CHAUVIN, Benjamin P., DON, Jessica E., SUN, Yanpeng and SHAW, John H., Earth and Planetary Sciences, Harvard University, Faculty of Arts and Sciences, 20 Oxford Street, Cambridge, MA 02138

According to fundamental rock mechanics, faults are expected to develop as conjugate pairs. Thus, conjugate faulting is ubiquitous in compressional domains. Different spatial and temporal interactions of conjugate faults, however, can generate a wide variety of structural geometries including complex patterns of faulting and fault-related folding. Their study and comprehension are warranted in many academic and industrial applications.

We model the nucleation and growth of conjugate faults using the Distinct Element Method. This numerical technique performs a mechanical simulation on an assembly of particles which interact using contact laws. To mimic rock mechanical behavior, we assign appropriate parameters to the particles and contacts such as: density, friction, stiffness, and strength. This latter parameter allows to bond pairs of particles. Fracturing and faulting within the assembly happen when the stress is high enough to break the bonds, respecting a Mohr-Coulomb criterion.

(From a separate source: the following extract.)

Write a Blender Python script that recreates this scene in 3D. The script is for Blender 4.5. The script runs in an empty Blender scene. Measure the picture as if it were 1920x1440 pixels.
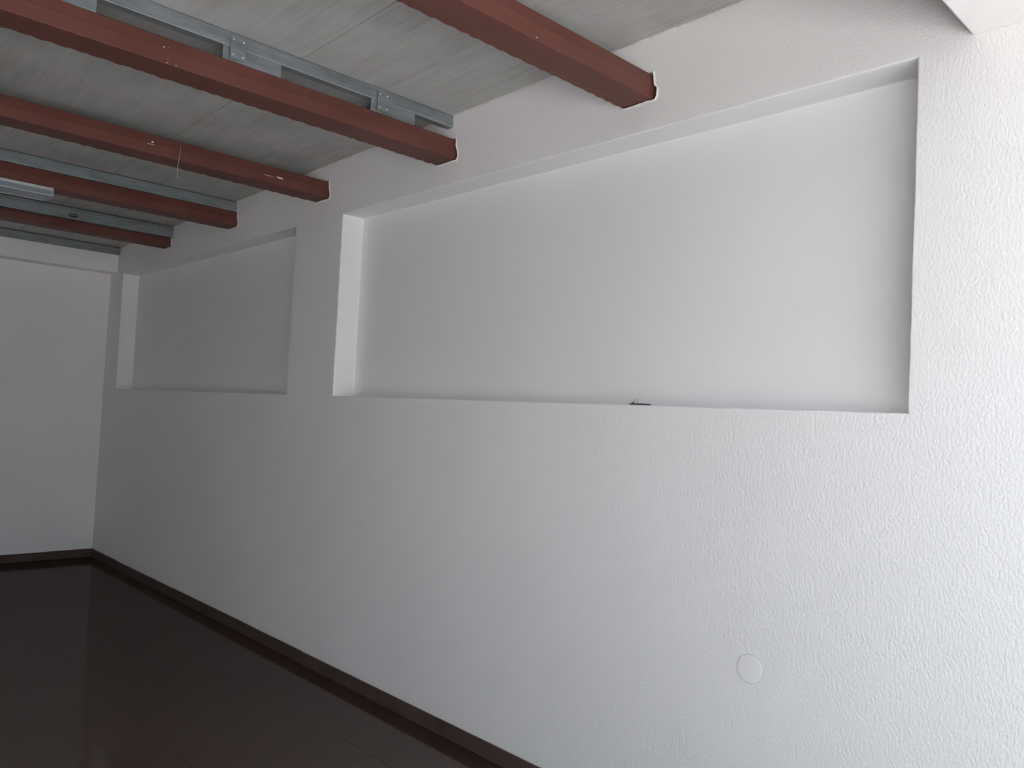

Deformation is triggered by forces acting on the particle ensemble: gravity and a displacement imposed on a system boundary.

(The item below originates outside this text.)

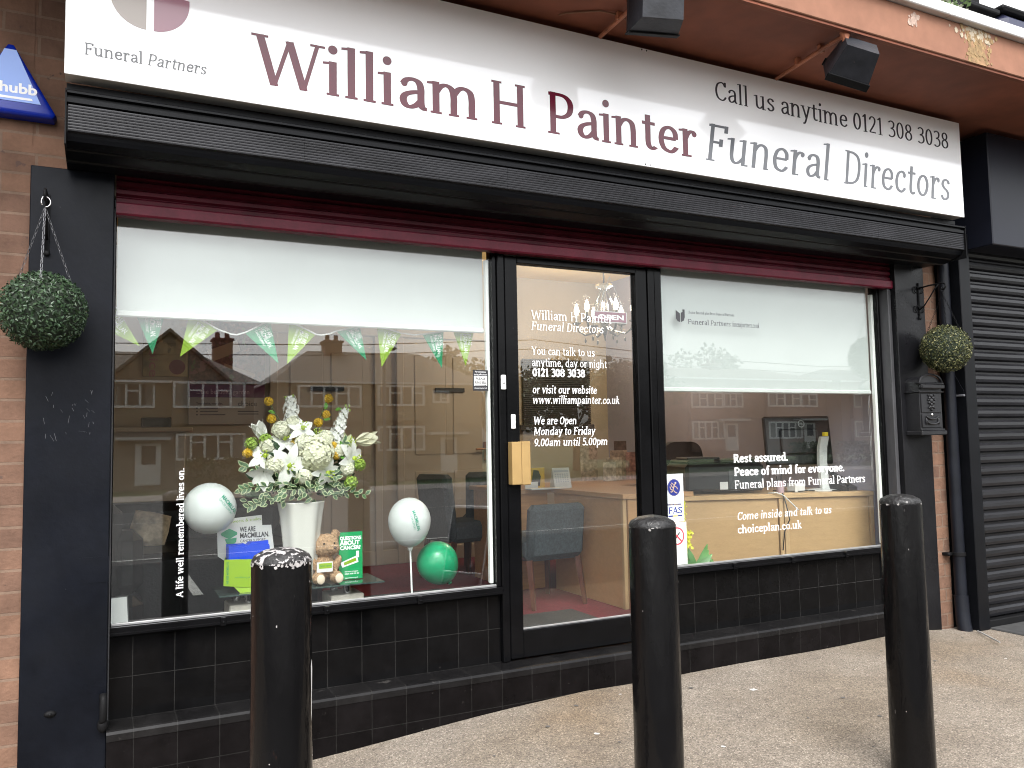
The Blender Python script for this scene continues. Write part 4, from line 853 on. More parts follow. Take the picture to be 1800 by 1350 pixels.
# small signs on the glass
RB = thing('ring_bell_notice', 'small black and white ring bell notice in the left window corner', 'notice', (1.72, 0, 1.51))
k = MB(); k.bbox(1.672, 1.757, -.0014, -.0003, 1.513, 1.618, .0004); k.build('card', INK, RB)
k = MB(); k.bbox(1.678, 1.751, -.002, -.0014, 1.538, 1.588, .0002); o = k.build('panel', PAPER, RB)
k = MB(); sans(k, 'PLEASE', flat(1.688, -.002, 1.568), .017, bold=.02, width=.053, depth=.0004); sans(k, 'RING BELL', flat(1.684, -.002, 1.549), .017, bold=.02, width=.062, depth=.0004); k.poly([(1.682, 1.5425), (1.738, 1.5425), (1.738, 1.545), (1.747, 1.5412), (1.738, 1.5375), (1.738, 1.54), (1.682, 1.54)], -.0024, -.002); k.build('lettering', INK, RB)
k = MB(); sans(k, 'For assistance', flat(1.684, -.0014, 1.6055), .0115, width=.06, depth=.0004); sans(k, 'during office hours', flat(1.679, -.0014, 1.592), .0115, width=.071, depth=.0004); sans(k, 'please ring the bell', flat(1.681, -.0014, 1.524), .0085, width=.067, depth=.0004); k.build('lettering', VINW, RB)

FS = thing('membership_sticker', 'white sticker with blue lion roundel above the letters FAS', 'sticker', (2.905, 0, .79))
k = MB(); k.bbox(2.843, 2.968, -.0014, -.0003, .786, 1.054, .0004); k.build('card', mat('pale blue card', (.72, .78, .80), .4), FS)
NAVY = mat('navy print', (.012, .022, .17), .4); GOLD = mat('grey gold print', (.30, .26, .19), .4)
def disc(k, cx, cz, rx, rz_, y, n=28): k.add([(cx+rx*math.cos(2*math.pi*i/n), y, cz+rz_*math.sin(2*math.pi*i/n)) for i in range(n)], [tuple(range(n))])
def ring(k, cx, cz, ro, ri, y, n=32): k.add([(cx+r_*math.cos(2*math.pi*i/n), y, cz+r_*math.sin(2*math.pi*i/n)) for r_ in (ro, ri) for i in range(n)], [(i, (i+1) % n, n+(i+1) % n, n+i) for i in range(n)])
k = MB(); disc(k, 2.902, .978, .047, .049, -.0017); k.build('roundel', GOLD, FS)
k = MB(); disc(k, 2.902, .978, .043, .045, -.0019); ring(k, 2.902, .978, .047, .0455, -.00175); k.build('roundel', NAVY, FS)
k = MB()   # rampant lion as a few limbs
for pts in ([(2.893, .962), (2.902, .985), (2.910, .998)], [(2.898, .975), (2.885, .985), (2.879, .998)], [(2.903, .988), (2.892, 1.0), (2.884, 1.004)], [(2.895, .965), (2.885, .952), (2.876, .955)], [(2.897, .962), (2.910, .950), (2.922, .946)], [(2.908, .985), (2.920, .978), (2.927, .968)], [(2.893, .960), (2.878, .970), (2.873, .984)]): k.tube([(x, -.0022, z) for x, z in pts], .0032, 5)
k.ball((2.913, -.0022, 1.003), (.007, .001, .006), 8, 6); k.build('lion', mat('bronze print', (.45, .33, .24), .4), FS)
for xa, za in ((2.856, .878), (2.858, .814)): k = MB(); k.bbox(xa, xa+.096, -.0018, -.0014, za, za+.009, .0001); k.build('bar', NAVY, FS)
k = MB(); k.bbox(2.888, 2.924, -.0021, -.0018, .8155, .8215, .0001); sans(k, 'FUNERAL ARBITRATION', flat(2.859, -.0018, .8797), .008, width=.09, depth=.0003); k.build('print', mat('yellow print', (.60, .48, .10), .4), FS)
k = MB(); slab(k, 'FAS', 2.857, .832, .036, -.0014, 2.955, wt=.15, depth=.0006); k.build('lettering', NAVY, FS)
NO = thing('no_smoking_sticker', 'white no smoking sticker with red ring low in the right window', 'sticker', (2.92, 0, .54))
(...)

We build a series of two-dimensional models composed of disks to represent several compressional structures observed in natural settings. We focus on five deformation styles. The first case corresponds to folding along a single fault. The second case is the simultaneous nucleation and growth of two conjugate faults. The last three models are intermediate of the two previous ones. These three models have a series of backthrusts sliding along a main forethrust. One case has the secondary backthrusts cutting and displacing the hanging wall layers without any significant folding; the layering remains tabular. The last two models have folding in the hanging wall, but differ by the role the backthrusts play in this deformation.

We show that the Distinct Element Method and the implied mechanics can efficiently model different conjugate faulting styles. In addition, we explore natural examples of conjugate fault systems from the Niger Delta and Qaidam basin (China) imaged in seismic reflection data, and highlight their similarities with these numerical models. We then illustrate how the models, in turn, help to understand and interpret these natural structures.